* [Work to do] The records that follow should be retyped word for word.

* [Extracted data]
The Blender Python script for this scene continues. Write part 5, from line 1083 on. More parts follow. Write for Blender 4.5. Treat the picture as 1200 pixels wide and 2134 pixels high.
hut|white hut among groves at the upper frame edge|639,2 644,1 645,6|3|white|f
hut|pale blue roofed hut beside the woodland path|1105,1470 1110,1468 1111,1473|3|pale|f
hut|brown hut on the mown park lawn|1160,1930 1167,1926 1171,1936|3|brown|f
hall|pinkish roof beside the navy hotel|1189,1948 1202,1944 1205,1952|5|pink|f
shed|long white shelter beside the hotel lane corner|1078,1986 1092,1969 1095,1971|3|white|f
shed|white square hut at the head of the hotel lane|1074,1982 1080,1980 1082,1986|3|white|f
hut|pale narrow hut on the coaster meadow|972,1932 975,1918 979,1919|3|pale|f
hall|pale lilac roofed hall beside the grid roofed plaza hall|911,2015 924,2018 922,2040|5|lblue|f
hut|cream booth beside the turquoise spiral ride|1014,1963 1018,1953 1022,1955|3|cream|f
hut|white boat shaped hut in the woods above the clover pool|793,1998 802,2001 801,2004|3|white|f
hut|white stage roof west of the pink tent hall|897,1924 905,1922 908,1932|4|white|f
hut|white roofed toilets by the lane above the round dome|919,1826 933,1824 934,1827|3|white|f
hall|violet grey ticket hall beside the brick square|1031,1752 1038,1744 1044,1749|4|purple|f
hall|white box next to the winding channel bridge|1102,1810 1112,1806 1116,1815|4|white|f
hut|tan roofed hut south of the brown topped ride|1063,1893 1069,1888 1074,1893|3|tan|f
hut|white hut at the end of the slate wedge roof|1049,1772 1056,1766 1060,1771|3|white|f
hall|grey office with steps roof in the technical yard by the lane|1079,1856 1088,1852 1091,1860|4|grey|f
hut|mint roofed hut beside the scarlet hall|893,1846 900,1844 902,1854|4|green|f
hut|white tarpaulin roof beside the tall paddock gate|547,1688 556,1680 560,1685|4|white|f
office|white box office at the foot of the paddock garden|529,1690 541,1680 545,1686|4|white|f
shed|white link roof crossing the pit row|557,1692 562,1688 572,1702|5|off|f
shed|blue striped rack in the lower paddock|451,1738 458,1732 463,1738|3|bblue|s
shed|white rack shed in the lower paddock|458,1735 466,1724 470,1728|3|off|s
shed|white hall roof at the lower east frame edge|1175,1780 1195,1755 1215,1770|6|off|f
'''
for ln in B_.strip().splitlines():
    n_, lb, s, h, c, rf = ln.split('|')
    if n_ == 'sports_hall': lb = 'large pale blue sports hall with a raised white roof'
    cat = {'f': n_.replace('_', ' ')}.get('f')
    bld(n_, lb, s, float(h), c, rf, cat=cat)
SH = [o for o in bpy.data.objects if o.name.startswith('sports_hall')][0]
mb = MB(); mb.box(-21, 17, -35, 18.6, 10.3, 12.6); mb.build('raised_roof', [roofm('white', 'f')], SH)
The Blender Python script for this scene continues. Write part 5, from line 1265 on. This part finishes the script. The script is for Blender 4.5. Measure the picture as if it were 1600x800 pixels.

* [Result of the task]
The Blender Python script for this scene continues. Write part 5, from line 1083 on. More parts follow. Write for Blender 4.5. Treat the picture as 1200 pixels wide and 2134 pixels high.
hut|white hut among groves at the upper frame edge|639,2 644,1 645,6|3|white|f
hut|pale blue roofed hut beside the woodland path|1105,1470 1110,1468 1111,1473|3|pale|f
hut|brown hut on the mown park lawn|1160,1930 1167,1926 1171,1936|3|brown|f
hall|pinkish roof beside the navy hotel|1189,1948 1202,1944 1205,1952|5|pink|f
shed|long white shelter beside the hotel lane corner|1078,1986 1092,1969 1095,1971|3|white|f
shed|white square hut at the head of the hotel lane|1074,1982 1080,1980 1082,1986|3|white|f
hut|pale narrow hut on the coaster meadow|972,1932 975,1918 979,1919|3|pale|f
hall|pale lilac roofed hall beside the grid roofed plaza hall|911,2015 924,2018 922,2040|5|lblue|f
hut|cream booth beside the turquoise spiral ride|1014,1963 1018,1953 1022,1955|3|cream|f
hut|white boat shaped hut in the woods above the clover pool|793,1998 802,2001 801,2004|3|white|f
hut|white stage roof west of the pink tent hall|897,1924 905,1922 908,1932|4|white|f
hut|white roofed toilets by the lane above the round dome|919,1826 933,1824 934,1827|3|white|f
hall|violet grey ticket hall beside the brick square|1031,1752 1038,1744 1044,1749|4|purple|f
hall|white box next to the winding channel bridge|1102,1810 1112,1806 1116,1815|4|white|f
hut|tan roofed hut south of the brown topped ride|1063,1893 1069,1888 1074,1893|3|tan|f
hut|white hut at the end of the slate wedge roof|1049,1772 1056,1766 1060,1771|3|white|f
hall|grey office with steps roof in the technical yard by the lane|1079,1856 1088,1852 1091,1860|4|grey|f
hut|mint roofed hut beside the scarlet hall|893,1846 900,1844 902,1854|4|green|f
hut|white tarpaulin roof beside the tall paddock gate|547,1688 556,1680 560,1685|4|white|f
office|white box office at the foot of the paddock garden|529,1690 541,1680 545,1686|4|white|f
shed|white link roof crossing the pit row|557,1692 562,1688 572,1702|5|off|f
shed|blue striped rack in the lower paddock|451,1738 458,1732 463,1738|3|bblue|s
shed|white rack shed in the lower paddock|458,1735 466,1724 470,1728|3|off|s
shed|white hall roof at the lower east frame edge|1175,1780 1195,1755 1215,1770|6|off|f
'''
for ln in B_.strip().splitlines():
    n_, lb, s, h, c, rf = ln.split('|')
    if n_ == 'sports_hall': lb = 'large pale blue sports hall with a raised white roof'
    cat = {'f': n_.replace('_', ' ')}.get('f')
    bld(n_, lb, s, float(h), c, rf, cat=cat)
SH = [o for o in bpy.data.objects if o.name.startswith('sports_hall')][0]
mb = MB(); mb.box(-21, 17, -35, 18.6, 10.3, 12.6); mb.build('raised_roof', [roofm('white', 'f')], SH)
The Blender Python script for this scene continues. Write part 5, from line 1265 on. This part finishes the script. The script is for Blender 4.5. Measure the picture as if it were 1600x800 pixels.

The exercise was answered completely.